Wednesday, September 18, 2024

Feds Use the Force Against BitTorrent

When “Star Wars Episode II: Revenge of the Sith” became available for download hours before the theatrical release, the Force departed from users of the increasingly popular BitTorrent technology. Federal agents have launched a Death Star styled offensive on file sharing website owners and users.

Feds Use the Force Against BitTorrent Feds Use the Force Against BitTorrent

The campaign, kicked off yesterday with 10 search warrants and raids in eight states and the shutdown of Elitetorrents.org, is the first criminal enforcement action against BitTorrent propagators. The effort is put forth by a coalition of Immigration and Customs Enforcement, which is part of the U.S. Department of Homeland Security, the Justice Department and the Federal Bureau of Investigation.

Reminiscent of Napster’s deluge of legal troubles, BitTorrent is a popular and free method of downloading movies, songs and video games, developed by genius developer Bram Cohen.
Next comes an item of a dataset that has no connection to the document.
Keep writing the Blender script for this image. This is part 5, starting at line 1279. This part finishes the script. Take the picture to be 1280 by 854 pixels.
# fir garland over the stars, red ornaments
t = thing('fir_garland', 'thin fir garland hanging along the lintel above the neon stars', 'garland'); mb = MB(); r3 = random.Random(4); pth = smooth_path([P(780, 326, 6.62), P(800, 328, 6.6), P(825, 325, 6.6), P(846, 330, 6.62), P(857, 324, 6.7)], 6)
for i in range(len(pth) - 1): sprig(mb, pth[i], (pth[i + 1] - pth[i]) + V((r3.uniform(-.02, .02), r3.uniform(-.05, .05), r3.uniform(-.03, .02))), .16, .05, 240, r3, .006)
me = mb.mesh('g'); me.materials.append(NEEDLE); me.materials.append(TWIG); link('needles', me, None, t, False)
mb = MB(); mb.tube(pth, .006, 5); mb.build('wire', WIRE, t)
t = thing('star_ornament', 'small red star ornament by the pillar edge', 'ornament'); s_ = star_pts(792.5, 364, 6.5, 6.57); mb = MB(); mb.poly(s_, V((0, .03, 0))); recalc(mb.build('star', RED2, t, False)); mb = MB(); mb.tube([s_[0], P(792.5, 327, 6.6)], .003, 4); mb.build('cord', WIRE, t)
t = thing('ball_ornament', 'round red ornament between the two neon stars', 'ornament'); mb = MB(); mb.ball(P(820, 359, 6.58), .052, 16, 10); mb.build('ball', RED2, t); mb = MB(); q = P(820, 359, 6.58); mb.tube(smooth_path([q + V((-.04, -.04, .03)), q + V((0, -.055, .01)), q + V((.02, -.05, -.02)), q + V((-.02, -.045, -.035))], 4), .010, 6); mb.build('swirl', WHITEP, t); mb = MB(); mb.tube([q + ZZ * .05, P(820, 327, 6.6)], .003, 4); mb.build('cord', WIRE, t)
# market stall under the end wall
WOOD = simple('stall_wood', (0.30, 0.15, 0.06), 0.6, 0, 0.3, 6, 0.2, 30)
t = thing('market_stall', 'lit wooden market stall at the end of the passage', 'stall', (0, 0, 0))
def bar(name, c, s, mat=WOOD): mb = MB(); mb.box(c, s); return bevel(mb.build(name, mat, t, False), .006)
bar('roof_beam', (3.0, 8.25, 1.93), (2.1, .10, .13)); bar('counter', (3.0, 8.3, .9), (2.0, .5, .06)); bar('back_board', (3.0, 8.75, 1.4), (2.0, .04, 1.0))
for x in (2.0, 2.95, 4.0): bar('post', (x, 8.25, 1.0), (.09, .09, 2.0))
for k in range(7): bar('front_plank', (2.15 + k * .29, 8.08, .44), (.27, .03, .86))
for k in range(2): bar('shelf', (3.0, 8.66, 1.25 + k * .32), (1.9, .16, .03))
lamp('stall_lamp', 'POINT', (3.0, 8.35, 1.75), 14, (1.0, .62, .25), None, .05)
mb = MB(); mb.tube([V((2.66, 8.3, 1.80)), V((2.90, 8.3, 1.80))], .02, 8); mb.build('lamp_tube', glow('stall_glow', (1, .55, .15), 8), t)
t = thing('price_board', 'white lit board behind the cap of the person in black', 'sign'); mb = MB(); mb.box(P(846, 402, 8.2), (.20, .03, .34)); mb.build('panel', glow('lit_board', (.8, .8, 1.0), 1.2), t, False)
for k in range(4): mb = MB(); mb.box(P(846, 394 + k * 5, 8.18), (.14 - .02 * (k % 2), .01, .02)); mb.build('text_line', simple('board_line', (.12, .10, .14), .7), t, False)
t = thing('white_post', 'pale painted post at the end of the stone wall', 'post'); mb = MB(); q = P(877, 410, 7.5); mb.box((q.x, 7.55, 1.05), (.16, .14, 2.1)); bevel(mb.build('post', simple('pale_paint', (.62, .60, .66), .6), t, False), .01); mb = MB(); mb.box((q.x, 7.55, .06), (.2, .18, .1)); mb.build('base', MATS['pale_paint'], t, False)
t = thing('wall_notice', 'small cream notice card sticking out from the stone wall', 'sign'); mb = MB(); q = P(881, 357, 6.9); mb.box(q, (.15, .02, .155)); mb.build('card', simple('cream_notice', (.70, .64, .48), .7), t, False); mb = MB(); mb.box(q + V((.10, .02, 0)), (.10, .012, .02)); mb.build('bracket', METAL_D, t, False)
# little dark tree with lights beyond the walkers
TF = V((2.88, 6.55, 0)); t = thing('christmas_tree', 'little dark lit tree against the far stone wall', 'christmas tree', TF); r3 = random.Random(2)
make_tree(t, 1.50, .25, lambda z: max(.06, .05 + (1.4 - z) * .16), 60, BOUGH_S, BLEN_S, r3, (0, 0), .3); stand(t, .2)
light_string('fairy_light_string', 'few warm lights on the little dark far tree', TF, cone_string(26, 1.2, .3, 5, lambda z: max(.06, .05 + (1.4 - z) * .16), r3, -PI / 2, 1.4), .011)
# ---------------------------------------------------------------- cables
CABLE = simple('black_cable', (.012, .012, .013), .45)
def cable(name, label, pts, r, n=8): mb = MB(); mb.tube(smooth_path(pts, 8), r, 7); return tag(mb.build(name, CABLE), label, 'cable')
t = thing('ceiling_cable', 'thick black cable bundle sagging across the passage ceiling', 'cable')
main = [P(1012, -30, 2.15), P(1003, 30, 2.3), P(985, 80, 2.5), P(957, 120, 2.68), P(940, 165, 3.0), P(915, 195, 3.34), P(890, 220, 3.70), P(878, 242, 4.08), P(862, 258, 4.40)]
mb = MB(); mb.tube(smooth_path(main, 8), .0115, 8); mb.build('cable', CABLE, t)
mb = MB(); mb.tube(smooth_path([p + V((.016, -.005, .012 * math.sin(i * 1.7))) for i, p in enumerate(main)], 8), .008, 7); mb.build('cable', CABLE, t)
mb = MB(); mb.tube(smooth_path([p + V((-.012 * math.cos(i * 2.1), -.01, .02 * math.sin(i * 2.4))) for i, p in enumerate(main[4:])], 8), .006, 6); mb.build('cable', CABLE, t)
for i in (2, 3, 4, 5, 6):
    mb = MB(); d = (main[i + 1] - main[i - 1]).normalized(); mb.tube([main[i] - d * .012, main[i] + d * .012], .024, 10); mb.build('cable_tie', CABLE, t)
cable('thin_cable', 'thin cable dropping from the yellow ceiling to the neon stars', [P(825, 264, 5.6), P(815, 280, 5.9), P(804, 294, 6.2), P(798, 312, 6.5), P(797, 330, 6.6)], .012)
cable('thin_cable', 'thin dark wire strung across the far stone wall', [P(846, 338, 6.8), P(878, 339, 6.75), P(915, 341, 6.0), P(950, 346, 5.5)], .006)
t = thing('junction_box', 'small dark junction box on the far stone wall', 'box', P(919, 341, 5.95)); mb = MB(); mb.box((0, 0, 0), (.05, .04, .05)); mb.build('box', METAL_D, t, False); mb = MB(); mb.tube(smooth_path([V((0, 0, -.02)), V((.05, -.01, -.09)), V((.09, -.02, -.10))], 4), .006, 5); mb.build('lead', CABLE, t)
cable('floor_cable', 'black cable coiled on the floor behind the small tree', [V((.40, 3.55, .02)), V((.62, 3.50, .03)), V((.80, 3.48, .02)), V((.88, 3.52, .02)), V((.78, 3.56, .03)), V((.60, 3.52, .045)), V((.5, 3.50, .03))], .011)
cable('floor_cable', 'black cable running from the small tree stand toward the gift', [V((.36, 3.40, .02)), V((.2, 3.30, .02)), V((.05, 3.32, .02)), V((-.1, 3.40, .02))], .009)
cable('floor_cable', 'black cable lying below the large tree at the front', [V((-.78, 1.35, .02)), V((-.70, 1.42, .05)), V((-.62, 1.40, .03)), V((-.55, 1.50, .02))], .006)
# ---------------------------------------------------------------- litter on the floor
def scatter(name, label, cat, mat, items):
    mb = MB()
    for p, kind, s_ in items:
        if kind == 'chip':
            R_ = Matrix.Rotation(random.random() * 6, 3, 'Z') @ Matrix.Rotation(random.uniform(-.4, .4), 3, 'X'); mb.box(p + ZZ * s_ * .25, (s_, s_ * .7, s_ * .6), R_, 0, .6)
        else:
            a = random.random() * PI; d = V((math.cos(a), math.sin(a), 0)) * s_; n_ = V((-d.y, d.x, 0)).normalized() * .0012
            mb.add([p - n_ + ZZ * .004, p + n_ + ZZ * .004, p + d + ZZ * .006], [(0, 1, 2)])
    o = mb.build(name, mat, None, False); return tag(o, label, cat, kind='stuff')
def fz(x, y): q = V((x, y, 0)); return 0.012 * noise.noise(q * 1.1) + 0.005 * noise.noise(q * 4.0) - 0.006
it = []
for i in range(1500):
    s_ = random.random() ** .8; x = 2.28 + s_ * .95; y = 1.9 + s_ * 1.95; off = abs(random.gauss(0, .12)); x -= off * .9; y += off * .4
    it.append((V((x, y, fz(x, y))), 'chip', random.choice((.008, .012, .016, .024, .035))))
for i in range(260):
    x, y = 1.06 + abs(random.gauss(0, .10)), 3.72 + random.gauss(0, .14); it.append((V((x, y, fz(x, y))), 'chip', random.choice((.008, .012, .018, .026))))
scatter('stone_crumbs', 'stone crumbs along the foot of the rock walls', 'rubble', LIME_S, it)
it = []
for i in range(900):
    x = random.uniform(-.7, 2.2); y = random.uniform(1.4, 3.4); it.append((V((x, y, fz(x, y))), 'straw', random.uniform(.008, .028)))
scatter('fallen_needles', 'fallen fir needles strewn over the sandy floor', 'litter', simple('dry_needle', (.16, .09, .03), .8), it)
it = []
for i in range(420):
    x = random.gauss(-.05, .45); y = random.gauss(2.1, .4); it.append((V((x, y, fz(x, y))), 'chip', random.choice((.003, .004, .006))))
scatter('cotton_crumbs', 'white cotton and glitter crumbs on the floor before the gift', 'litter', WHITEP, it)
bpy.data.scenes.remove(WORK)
It is a revolutionary, innovative, and useful technology created by the 29-year-old Washington college dropout.

The original software was developed, in Cohen’s words, “on a laptop in [his] living room using off-the-shelf-tools,” and now accounts for 35% of all Internet traffic. The popularity of BitTorrent is due to design elegance, allowing the popularity of a large file to aid the speed and efficiency of downloading. Using the volume of downloaders as division of labor to decrease bandwidth, BitTorrent users can acquire large popular files quickly.

Cohen’s intent was pure enough, as he found away for people to publish their own creative works on the web for minimal or no cost. But the dark side had other intentions for it.

The definitive closing chapter of the “Star Wars” prequel was available six full hours before the release and within 24 hours 10,000 copies of the film had already circulated.

The target of the crackdown is on “first providers,” which led to the termination of Elitetorrents.org, a BitTorrent based site. Government officials said that the copyrighted material available on the site was “virtually unlimited.”

“Our goal is to shut down as much of this illegal operation as quickly as possible to stem the serious financial damage to the victims of this high-tech piracy — the people who labor to produce these copyrighted materials.

Today’s crackdown sends a clear and unmistakable message to anyone involved in the online theft of copyrighted works that they cannot hide behind new technology,” said John Richter, acting assistant attorney general in the Justice Department.

Though the figures are disputed, US companies, like the Motion Picture Association of America, say that online piracy costs them billions of dollars a year.

Because of the decentralization of BitTorrent technology, illegal downloading is difficult to control. Experts say the best defense is criminal and/or civil action against individual users.